Tag Archives: Linday Anderson

Zero for Conduct (1933) If…(1968)

While Lindsay Anderson’s film “If….”, the story of a violent rebellion at a fictional English boarding school, is usually considered a classic of the 1960s counterculture, it’s always left me feeling cold. As I wrote last year, I’m not English. I’ve never been to a “public” (that is private) school, and I’ve always hated Malcolm McDowell. I also found the use of professional actors in their 20s to play teenage boys confusing.

“Another difficulty is the decision the director made to cast actors in their mid-20s as public school “boys.’” The lead, Malcolm McDowell, was born in 1943. That made him 25 when they filmed “If!.” Christine Noonan, “the girl,” was born in 1945. That made her 23. Since the premise of the film is a rebellion by the juniors against the “whips,” upper sixth form boys who are given the power to discipline the younger students in lieu of the school’s faculty members, that adds yet another level of complexity. Robert Swan, who plays “Rowntree,” McDowell’s nemesis, was only 23 at the time of the film, but he’s got thinning hair and looks positively middle-aged. It’s easy to go through the whole film just assuming “the whips” are teachers.”


If…. is an homage and a loose remake of Zero for Conduct, a film by the great French director Jean Vigo.

Vigo,who died at the age of 29 after directing the classic film L’Atalante, was the son of the French anarchist Miguel Almereyda.
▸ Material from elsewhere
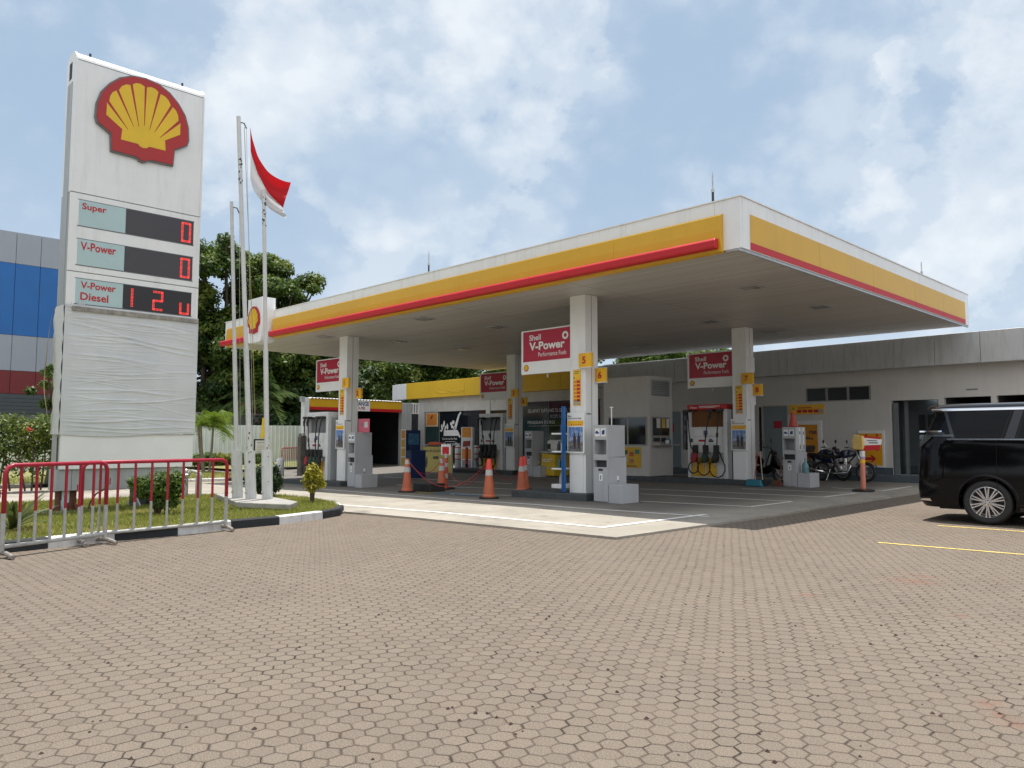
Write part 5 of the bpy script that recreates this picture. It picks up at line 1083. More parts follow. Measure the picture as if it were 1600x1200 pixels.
# price cabinet
MB().box((XB, YA, 3.705), (XF - .031, YB, 5.80)).build('cabinet', GREYP, ps)
for z0, z1 in ((4.365, 5.80), (3.705, 4.35)): pan(z0, z1, 'cabinet_front')
for z0, z1, words, led, dk in ((5.21, 5.68, ['Super'], '0', 0), (4.49, 4.96, ['V-Power'], '0', 0), (3.78, 4.235, ['V-Power', 'Diesel'], '120', 1)):
    a = MB().box((XF, -7.68, z0), (XF + .006, -6.885, z1)).build('name_plate', CYAN, ps); sc = MB().box((XF, -6.88, z0), (XF + .008, -5.61, z1)).build('led_screen', SCREEND if dk else SCREEN, ps)
    MB().box((XF, -7.70, z0 - .018), (XF + .004, -5.595, z0 - .001)).box((XF, -7.70, z1 + .001), (XF + .004, -5.595, z1 + .014)).build('screen_edge', GREYD, ps)
    o_ = dict(o=(XF + .006, 0, 0), bold=.020, **FP)
    if len(words) == 1: text(words[0], -7.63, z1 - .20, .41 if words[0] == 'Super' else .60, .155, REDT, ps, **o_)
    else: text('V-Power', -7.60, z1 - .175, .59, .13, REDT, ps, **o_); text('Diesel', -7.60, z1 - .385, .47, .14, REDT, ps, **o_)
    segs = {'0': 'abcdef', '1': 'bc', '2': 'abged', 'u': 'bcdef'}
    def digit(ch, yl, zb, w, h):
        m = MB(); L_ = {'a': ((0, h), (w, h)), 'b': ((w, h / 2), (w, h)), 'c': ((w, 0), (w, h / 2)), 'd': ((0, 0), (w, 0)), 'e': ((0, 0), (0, h / 2)), 'f': ((0, h / 2), (0, h)), 'g': ((0, h / 2), (w, h / 2))}
        for s_ in segs[ch]:
            (x0, y0), (x1, y1) = L_[s_]; n = max(3, round(math.hypot(x1 - x0, y1 - y0) / .026))
            for q in range(n + 1):
                for off in (-.012, .012):
                    cx_ = x0 + (x1 - x0) * q / n + (off if x0 == x1 else 0); cz_ = y0 + (y1 - y0) * q / n + (off if y0 == y1 else 0)
                    m.prism([(cx_ + .0085 * math.cos(t * 1.047), cz_ + .0085 * math.sin(t * 1.047)) for t in range(6)], 0, .003, (XF + .008, yl, zb), (0, 1, 0), (0, 0, 1), (1, 0, 0))
        m.build('digit', LED, sc)
    if led == '0': digit('0', -5.83, z0 + .05, .15, .36)
    else: digit('1', -6.90, z0 + .06, .18, .33); digit('2', -6.33, z0 + .05, .16, .34); digit('u', -5.82, z0 + .03, .15, .20)
emblem(ps, (XF, -6.635, 7.46), 1.66, .07, u=(0, 1, 0), n=(1, 0, 0))
# lower body, wrapped in fabric
MB().box((XB + .02, YA + .03, .80), (XF - .04, YB - .03, 3.70)).build('lower_body', WHITE, ps)
pan(.80, 1.50, 'lower_panel', WCLEAN, YA + .02, YB - .01)
tm, t_, b_ = newmat('wrap_fabric')
def _tf():
    N, M, V, NO, R, X = T(t_); pos = N('ShaderNodeTexCoord').outputs['Object']
    t_.links.new(X(R(NO(pos, 1.6, 5), .35, .65), (.60, .62, .645), (.66, .68, .70)), b_.inputs['Base Color']); b_.inputs['Roughness'].default_value = .75
    bp = N('ShaderNodeBump', {'Strength': .25, 'Distance': .004, 'Height': NO(V('MULTIPLY', pos, (8, 2, 26)), 2., 5)}); t_.links.new(bp.outputs[0], b_.inputs['Normal'])
_tf()
_r = random.Random(19)
CREASE = [(_r.uniform(.02, .99), _r.gauss(0, .07), _r.uniform(.0028, .007), _r.uniform(.003, .0095), *(lambda a: (a, a + _r.uniform(.25, .8)))(_r.choice((0, 0, _r.uniform(0, .6))))) for _ in range(80)]
CREASE += [(.975, -.02, .006, .014, 0, 1), (.94, -.09, .007, .016, 0, .8), (.10, .02, .007, .018, 0, 1), (.06, -.01, .006, .016, 0, 1), (.02, 0, .005, .012, 0, 1), (.36, -.04, .009, .018, 0, .7), (.47, .05, .007, .012, .3, 1), (.62, -.05, .008, .014, 0, .6), (.20, .12, .008, .016, .35, 1), (.78, -.10, .008, .014, 0, .9), (.86, -.16, .008, .016, 0, .9)]
def wrap(u, z):         # u runs round the sign: 0..1 front, <0 left end
    h = (z - 1.42) / 2.32; r = 0
    for (h0, sl, wd, am, a0, a1) in CREASE:
        d = h - (h0 + sl * u + .010 * math.sin(u * 7 + h0 * 30)); f = max(0, min(1, (u - a0) / .15)) * max(0, min(1, (a1 + .15 - u) / .15)) if u > a0 - .001 else 0
        r += am * .62 * math.exp(-(d / wd) ** 2) * f
    return r + .012 * math.sin(u * 3 + h * 5) * math.sin(h * 9 + u)
nu, nz = 56, 440; vs = []; fs = []
for i in range(nu + 1):
    u = i / nu
    for j in range(nz + 1):
        z = 1.42 + 2.32 * j / nz; y = YA - .01 + (YB + .01 - YA + .01) * u
        zz_ = z - .012 * u * (1 - j / nz) * 0 - (.035 * math.sin(u * 5) * (1 if j == 0 else 0))
        vs.append((XF + .022 + wrap(u, z) * (1 if 0 < i < nu else .2), y, zz_))
fs = [(i * (nz + 1) + j, (i + 1) * (nz + 1) + j, (i + 1) * (nz + 1) + j + 1, i * (nz + 1) + j + 1) for i in range(nu) for j in range(nz)]
k0 = len(vs)
for i in range(9):
    for j in range(nz + 1): z = 1.42 + 2.32 * j / nz; vs.append((XF + .022 - (XF - XB) * i / 8 * (1.0), YA - .012 - .02 * abs(math.sin(z * 9 + i)) - .02 * math.sin(z * 2.2) * (i / 8), z))
fs += [(k0 + i * (nz + 1) + j, k0 + (i + 1) * (nz + 1) + j, k0 + (i + 1) * (nz + 1) + j + 1, k0 + i * (nz + 1) + j + 1) for i in range(8) for j in range(nz)]
o = MB().add(vs, fs).build('fabric_wrap', tm, ps, smooth=True)
m = MB(); rr = random.Random(4)          # torn edge and loose strip beside the wrap
m.add([(XB - .02 + .05 * math.sin(q * .9), YA - .03 - .10 * math.sin(q / 14 * 3.14), 1.4 + q * .17) for q in range(15)] + [(XB + .08 + .05 * math.sin(q * .9), YA - .05 - .12 * math.sin(q / 14 * 3.14), 1.4 + q * .17) for q in range(15)], [(q, q + 1, 16 + q, 15 + q) for q in range(14)])
m.build('loose_strip', mat('strip_tan', (.38, .31, .17), .7, var=.3, vs=9), ps, smooth=True)
m = MB()
for q in range(9): a = YA + .0 + q * .035; h = rr.uniform(.03, .16); m.add([(XF + .03, a, 3.70), (XF + .035, a + .03, 3.70), (XF + .032, a + .02, 3.72 + h), (XF + .03, a + .005, 3.70 + h * .7)], [(0, 1, 2, 3)])
m.build('frayed_edge', tm, ps)
MB().box((XF - .0, YA + .1, 3.64), (XF + .05, YB, 3.72)).build('stained_batten', mat('stained_batten', (.30, .28, .25), .8, var=.4, vs=8), ps)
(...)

Almereyda, a well-known opponent of French militarism, was imprisoned twice, once in 1908, for writing in favor of the mutiny at Narbonne, and the second time in 1917. Accused of treason – of taking payments from the German government – he was later found dead in his cell, strangled with his own bootlaces. The official cause of death was suicide.

Since Jean Vigo and his parents had to spend most of the First World War on the run, the stress of his childhood probably contributed to his early death. Nevertheless, while Zero for Conduct, which was banned in France for 13 years, was inspired by Vigo’s early years of being shuttled from boarding school to boarding school, living under assumed name, always one step ahead of his father’s reputation, it is not an angry, or a hopeless film. Quite the contrary, Zero for Conduct, like If…., is a celebration of youthful rebellion against tyranny. The difference between the two films, however, is that while If… is violent and heavy-handed, Zero for Conduct is light and playful. If…. is a political attack on the authoritarianism of the English ruling class. Zero for Conduct, on the other hand, while also a political film, goes deeper. It’s an assertion of spontaneity against the rigid mentality of bourgeois civilization, of play against work, a gesture of rebellion against the very idea of becoming an adult.

After having watched Zero for Conduct, I believe that Lindsay Anderson intentionally cast adult actors in his remake. The world is a much darker place than even Jean Vigo realized, Anderson is saying. Vigo’s playful teenage rebels become, in Anderson’s film, violent young adults. The British Empire has colonized, not only India, but childhood itself. If….’s Rowntree, a sneering middle-aged adult in the body of a 23-year-old teenager, is an example of how imperialism not only changes borders, but human nature. There can be no playful assertion of childhood against maturity because the class-bound English system of education has preempted it. The teachers in Zero for Conduct are either benign or ineffectual. The headmaster in If… is a distant old man, but he’s anything but ineffectual since he’s successfully delegated his authority to the older boys, who have become, by consequence, swaggering bullies, leering pedophiles, or effete snobs. The “deatheaters” (to use a term currently popular on social media) have reached their grubby fingers into the dreams of boyhood and strangled the poetic imagination in its cradle.

Malcolm McDowell’s Travis, therefore, and Christine Noonan’s The Girl, therefore, are not only violent rebels against the authoritarian class-system, they are a warning of what kind of monsters even the diminished British Empire can produce. Where Jean Vigo’s prep school rebels throw fruit, Anderson’s young adults fire machine guns and throw grenades. Indeed, while If… was filmed in 1968, Lindsey Anderson effectively predicted the Columbine and Sandy Hook Massacres. If the childlike instinct of play is not allowed to grow and flourish, it can, in extreme cases, come back in its demonic form, as the young adult urge to commit mass murder. Anderson, who probably saw McDowell’s Travis as a hero and a rebel, did not quite realize how far ahead of his time he was. That would take Stanley Kubrick, who would cast Malcolm McDowell, only two years later, as the young fascist Alex in his nightmarish A Clockwork Orange.